Siralim Ultimate – Steam Review

FruitsNDoggie reviews Siralim Ultimate, a unique blend of creature collector with a twist.

First Impressions

Someone told me Siralim Ultimate would be like Pokemon, but that isn’t what interested me about the game. My attention came from how many unique monsters there are, and that it has so many positive reviews in spite of having more than 1,000 creatures. Siralim Ultimate must have done something well if such a huge bestiary didn’t sink it. I also thought it’d be nice to play a longer game for a change.


Building a team of six monsters, you’ll guide them through several dungeons, encountering stronger foes, mini-bosses, side quests, and boss battles. Each monster has a trait associated to it, and with so many monsters available, there’s a staggering amount of combos possible in order to build your team. These effects can pertain to specific monster classes, hard-counter an element, buff your allies, debuff the enemies, set-up auto-healing or auto-casting scenarios, and so forth.

The gameplay loop follows a really strict formula, and becomes stagnant for it. You’ll explore two levels of a new area, with the third solely consisting of a boss battle. Completing them ends a quest line, introduces a new mechanic, and triggers a new quest line and area to explore. At that point, you can reduce the floor level by one, and explore past areas in order to grind levels and deity ranks. I’d suggest something along the lines of clearing an area, and doing enough grinding to increase your favorability with the most recent deity you met by a few levels. Another downside is that Siralim Ultimate is regularly getting more complicated, as the expanding amount of monsters you could theoretically train increases. Plus, the number creep is practically never-ending.

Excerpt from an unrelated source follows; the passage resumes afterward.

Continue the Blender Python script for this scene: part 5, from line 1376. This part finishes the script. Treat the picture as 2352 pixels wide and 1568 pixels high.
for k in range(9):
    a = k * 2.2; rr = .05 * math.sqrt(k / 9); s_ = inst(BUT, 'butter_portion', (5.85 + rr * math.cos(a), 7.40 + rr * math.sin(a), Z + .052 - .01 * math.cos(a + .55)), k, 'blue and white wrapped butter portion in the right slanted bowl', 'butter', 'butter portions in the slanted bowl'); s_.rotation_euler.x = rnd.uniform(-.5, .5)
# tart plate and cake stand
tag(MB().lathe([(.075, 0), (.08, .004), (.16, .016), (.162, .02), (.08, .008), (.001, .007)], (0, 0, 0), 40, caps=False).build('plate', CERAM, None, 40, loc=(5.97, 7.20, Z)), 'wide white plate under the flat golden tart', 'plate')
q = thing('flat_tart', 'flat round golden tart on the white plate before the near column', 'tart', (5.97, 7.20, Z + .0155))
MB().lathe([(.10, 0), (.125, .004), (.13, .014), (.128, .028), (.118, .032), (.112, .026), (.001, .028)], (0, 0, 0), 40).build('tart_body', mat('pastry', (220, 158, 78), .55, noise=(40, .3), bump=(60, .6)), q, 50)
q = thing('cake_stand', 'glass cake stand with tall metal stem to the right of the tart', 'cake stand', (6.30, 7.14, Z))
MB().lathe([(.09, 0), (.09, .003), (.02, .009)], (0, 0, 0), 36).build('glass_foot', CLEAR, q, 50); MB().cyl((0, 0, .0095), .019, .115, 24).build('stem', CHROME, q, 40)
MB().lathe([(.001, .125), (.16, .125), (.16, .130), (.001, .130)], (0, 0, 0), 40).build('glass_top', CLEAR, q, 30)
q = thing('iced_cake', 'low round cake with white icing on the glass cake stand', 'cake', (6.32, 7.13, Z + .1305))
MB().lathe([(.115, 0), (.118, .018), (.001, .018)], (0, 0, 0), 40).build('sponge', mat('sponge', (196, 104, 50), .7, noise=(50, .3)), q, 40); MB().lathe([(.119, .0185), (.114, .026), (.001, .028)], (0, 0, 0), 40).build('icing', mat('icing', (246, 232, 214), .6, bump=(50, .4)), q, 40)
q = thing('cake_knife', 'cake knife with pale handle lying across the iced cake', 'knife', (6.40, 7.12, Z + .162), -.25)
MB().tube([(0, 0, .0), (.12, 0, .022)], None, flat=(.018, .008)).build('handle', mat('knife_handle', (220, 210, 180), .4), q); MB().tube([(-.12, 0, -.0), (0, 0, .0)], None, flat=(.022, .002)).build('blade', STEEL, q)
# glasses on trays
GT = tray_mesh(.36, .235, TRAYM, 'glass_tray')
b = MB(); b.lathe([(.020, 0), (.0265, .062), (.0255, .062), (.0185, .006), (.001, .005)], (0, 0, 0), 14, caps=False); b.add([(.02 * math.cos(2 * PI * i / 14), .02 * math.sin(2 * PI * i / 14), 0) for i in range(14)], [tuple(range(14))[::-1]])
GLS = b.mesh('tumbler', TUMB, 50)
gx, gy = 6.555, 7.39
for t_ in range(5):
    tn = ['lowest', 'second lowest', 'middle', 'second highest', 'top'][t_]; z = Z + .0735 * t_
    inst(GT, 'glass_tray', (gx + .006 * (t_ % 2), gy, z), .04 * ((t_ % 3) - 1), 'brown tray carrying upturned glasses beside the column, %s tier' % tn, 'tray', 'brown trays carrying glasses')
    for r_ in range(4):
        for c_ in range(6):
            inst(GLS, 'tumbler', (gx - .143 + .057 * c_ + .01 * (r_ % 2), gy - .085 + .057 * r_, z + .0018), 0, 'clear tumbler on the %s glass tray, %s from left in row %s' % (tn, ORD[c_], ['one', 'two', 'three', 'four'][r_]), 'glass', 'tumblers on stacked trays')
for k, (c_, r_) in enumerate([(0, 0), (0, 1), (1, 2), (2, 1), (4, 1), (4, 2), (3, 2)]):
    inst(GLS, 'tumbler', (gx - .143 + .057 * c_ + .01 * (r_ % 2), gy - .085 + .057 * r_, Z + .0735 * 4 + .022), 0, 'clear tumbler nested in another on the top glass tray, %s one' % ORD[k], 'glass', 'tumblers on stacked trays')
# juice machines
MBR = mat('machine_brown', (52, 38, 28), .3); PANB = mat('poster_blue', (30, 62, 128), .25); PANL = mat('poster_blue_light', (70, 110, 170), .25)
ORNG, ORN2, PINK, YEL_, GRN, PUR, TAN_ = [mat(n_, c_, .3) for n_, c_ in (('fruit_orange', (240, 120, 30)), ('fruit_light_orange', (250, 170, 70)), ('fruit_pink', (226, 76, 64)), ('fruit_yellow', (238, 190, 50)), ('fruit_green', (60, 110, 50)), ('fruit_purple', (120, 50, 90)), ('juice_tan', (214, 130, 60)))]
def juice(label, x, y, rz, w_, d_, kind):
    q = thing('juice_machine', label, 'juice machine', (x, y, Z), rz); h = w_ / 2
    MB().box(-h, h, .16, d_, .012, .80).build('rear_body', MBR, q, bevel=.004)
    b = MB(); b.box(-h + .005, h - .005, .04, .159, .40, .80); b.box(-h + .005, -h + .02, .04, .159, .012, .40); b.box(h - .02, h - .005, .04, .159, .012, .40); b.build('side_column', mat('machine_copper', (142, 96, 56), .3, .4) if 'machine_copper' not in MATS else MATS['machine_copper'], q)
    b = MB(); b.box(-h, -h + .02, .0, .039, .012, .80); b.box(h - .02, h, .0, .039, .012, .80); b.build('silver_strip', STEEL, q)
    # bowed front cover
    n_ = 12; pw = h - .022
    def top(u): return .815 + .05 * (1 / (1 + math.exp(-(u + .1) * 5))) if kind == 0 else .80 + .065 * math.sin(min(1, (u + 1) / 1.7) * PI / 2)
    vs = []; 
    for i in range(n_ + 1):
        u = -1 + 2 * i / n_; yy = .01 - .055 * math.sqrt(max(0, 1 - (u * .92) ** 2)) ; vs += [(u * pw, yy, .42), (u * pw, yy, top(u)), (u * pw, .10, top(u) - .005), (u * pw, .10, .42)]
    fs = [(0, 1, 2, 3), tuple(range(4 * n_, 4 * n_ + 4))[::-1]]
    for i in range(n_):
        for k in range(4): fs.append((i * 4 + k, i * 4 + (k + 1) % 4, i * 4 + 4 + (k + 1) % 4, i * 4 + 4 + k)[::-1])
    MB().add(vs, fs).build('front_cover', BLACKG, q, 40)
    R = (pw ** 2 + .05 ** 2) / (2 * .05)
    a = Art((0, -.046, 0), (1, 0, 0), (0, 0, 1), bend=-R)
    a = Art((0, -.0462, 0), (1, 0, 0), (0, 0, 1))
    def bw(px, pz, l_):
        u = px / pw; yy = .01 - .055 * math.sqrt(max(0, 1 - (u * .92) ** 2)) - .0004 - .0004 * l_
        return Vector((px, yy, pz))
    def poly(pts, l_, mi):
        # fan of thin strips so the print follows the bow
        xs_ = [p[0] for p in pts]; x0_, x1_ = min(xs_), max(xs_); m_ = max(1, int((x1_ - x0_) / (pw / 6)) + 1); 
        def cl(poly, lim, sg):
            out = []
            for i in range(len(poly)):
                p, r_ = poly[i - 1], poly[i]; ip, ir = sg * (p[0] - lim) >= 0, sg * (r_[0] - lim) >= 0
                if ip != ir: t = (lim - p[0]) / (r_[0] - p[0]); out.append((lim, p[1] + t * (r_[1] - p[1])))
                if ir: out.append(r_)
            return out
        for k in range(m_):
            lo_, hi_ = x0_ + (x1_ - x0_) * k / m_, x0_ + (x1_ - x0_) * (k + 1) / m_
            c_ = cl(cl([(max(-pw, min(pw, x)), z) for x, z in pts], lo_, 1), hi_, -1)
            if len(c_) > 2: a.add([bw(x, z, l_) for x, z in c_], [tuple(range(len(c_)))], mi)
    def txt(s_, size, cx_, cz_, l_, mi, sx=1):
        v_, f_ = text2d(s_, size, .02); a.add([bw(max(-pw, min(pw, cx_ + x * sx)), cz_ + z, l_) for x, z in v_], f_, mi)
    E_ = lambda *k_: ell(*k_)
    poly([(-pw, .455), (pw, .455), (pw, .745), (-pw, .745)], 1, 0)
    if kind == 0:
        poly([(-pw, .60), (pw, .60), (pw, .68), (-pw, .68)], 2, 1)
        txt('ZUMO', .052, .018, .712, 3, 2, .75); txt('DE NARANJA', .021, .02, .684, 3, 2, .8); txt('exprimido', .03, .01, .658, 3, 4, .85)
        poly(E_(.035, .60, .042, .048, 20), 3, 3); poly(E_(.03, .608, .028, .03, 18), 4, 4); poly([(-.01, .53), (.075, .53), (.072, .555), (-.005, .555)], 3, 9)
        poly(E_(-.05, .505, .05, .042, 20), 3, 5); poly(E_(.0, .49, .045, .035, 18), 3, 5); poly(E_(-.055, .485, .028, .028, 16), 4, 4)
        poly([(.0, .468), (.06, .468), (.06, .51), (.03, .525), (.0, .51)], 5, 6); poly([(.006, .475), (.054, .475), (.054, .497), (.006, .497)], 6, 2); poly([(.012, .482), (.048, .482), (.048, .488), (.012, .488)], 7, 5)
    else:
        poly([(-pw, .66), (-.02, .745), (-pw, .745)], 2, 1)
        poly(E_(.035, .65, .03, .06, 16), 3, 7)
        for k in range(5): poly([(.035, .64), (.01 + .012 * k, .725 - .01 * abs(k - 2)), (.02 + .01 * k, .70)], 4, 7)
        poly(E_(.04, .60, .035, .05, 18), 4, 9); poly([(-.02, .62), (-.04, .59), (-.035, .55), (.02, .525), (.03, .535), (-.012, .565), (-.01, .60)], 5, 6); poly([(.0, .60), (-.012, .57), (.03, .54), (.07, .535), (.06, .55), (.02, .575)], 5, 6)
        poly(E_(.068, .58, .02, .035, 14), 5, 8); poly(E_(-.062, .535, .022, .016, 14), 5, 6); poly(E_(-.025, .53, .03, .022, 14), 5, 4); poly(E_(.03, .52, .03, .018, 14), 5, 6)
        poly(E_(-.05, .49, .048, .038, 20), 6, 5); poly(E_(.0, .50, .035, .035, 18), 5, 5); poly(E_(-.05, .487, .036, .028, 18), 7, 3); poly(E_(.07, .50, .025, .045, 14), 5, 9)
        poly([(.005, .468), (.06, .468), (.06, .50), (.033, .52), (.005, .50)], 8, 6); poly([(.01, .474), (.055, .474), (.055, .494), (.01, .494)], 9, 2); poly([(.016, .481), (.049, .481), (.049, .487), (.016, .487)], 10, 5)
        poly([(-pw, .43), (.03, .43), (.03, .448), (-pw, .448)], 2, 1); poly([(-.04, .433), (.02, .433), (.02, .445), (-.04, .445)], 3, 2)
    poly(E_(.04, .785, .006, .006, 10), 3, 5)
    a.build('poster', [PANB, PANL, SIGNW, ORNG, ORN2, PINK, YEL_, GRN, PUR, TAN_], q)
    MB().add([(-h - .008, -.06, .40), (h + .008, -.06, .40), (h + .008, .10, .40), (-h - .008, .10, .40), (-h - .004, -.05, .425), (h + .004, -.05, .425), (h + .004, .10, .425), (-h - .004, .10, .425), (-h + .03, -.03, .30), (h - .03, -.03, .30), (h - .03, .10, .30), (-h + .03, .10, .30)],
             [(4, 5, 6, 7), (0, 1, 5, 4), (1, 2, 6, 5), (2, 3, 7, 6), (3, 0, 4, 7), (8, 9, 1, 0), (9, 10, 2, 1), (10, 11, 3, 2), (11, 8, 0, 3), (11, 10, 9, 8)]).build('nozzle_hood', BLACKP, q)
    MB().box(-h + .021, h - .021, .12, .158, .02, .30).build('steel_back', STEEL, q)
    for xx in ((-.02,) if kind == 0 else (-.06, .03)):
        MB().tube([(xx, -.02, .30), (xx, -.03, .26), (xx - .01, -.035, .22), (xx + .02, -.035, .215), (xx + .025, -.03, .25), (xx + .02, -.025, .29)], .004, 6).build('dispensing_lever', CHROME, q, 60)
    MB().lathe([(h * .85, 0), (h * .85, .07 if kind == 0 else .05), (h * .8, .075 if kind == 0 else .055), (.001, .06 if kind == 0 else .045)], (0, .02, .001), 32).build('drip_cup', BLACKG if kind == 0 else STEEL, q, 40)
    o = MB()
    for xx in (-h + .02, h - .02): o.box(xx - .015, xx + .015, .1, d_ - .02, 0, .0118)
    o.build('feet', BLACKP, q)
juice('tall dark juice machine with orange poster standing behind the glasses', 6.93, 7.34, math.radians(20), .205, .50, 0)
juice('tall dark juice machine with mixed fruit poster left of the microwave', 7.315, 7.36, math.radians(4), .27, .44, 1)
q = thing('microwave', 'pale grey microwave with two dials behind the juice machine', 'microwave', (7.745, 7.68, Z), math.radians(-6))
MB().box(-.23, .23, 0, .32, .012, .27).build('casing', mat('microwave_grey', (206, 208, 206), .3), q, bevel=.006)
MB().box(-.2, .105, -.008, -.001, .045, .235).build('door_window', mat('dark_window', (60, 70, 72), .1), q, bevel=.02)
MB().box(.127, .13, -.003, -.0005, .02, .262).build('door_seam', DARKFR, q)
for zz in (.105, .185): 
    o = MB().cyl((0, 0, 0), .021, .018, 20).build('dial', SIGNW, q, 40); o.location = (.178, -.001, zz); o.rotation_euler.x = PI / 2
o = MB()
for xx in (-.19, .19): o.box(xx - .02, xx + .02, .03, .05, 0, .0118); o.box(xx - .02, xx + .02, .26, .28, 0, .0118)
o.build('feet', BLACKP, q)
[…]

RPGs don’t tend to have very complex controls, and despite the plethora of menus to sort through, that’s true in Siralim Ultimate as well. There are some options available to improve the experience though. For instance, fighting battles rapidly instead of manually spamming attacks, and being able to walk into all of the environmental objects in order to acquire them. They came very close to allowing you to fight the battles auto-pilot, but unfortunately you have to hold the button down. I’d say that’s unnecessary, but it’s still a nice feature.


A downside to how the story is presented is that you’re merely told these events are taking place, without any visual representation of them. What does the villain, his domain, or the Ultimate Nether Orb even look like? I haven’t the foggiest idea. You don’t see nearly enough of the world at large, including your own kingdom and your subjects, to really care about what’s going on. It all sounds like a distant threat instead of something that matters to you. Plus, you so casually hob-knob with the gods that it undermines their significance.


My enthusiasm was dampened for Siralim Ultimate based on how the game looked. What do all the creatures in the world matter when it reminds me of old PC titles? The overworld and dungeons are rather basic, as your party of monsters conga line through randomly-generated areas made of a grid system. Battles are a bit more engaging, as the enemies get decent-sized sprites. Unfortunately, your monsters make up a small part of the screen, represented mostly by mini-HUDs and a shrunken portrait. Plus, there’s no significant animations for any of the action, so all of the fighters stay perfectly still.

Sound Design

Considering the sheer amount of time players are putting into Siralim Ultimate, the amount of songs is lower than I expected when looking up the soundtrack. I thought they were enjoyable to listen to, but it could certainly benefit from both a larger amount of songs, as well as ones with longer play times. That way the constant looping isn’t quite so obvious. They’re peppy tunes though, so they were able to hold my interest for quite a while. Most of the sound effects from spells or attacks were fine, although some were a little annoying or downright weird. One sort of sounds like Mario’s, “No,” from Mario Hotel.


🌟 The writing doesn’t take itself too seriously, with plenty of good-natured jabs at the game’s own story. You’ll either appreciate the dry humor or get a bit annoyed at it. Personally, I liked it.
🌟 With so many available combinations, you could create many novel teams with different strengths.
🌟 For the price tag, the theoretical amount of content available is tremendous.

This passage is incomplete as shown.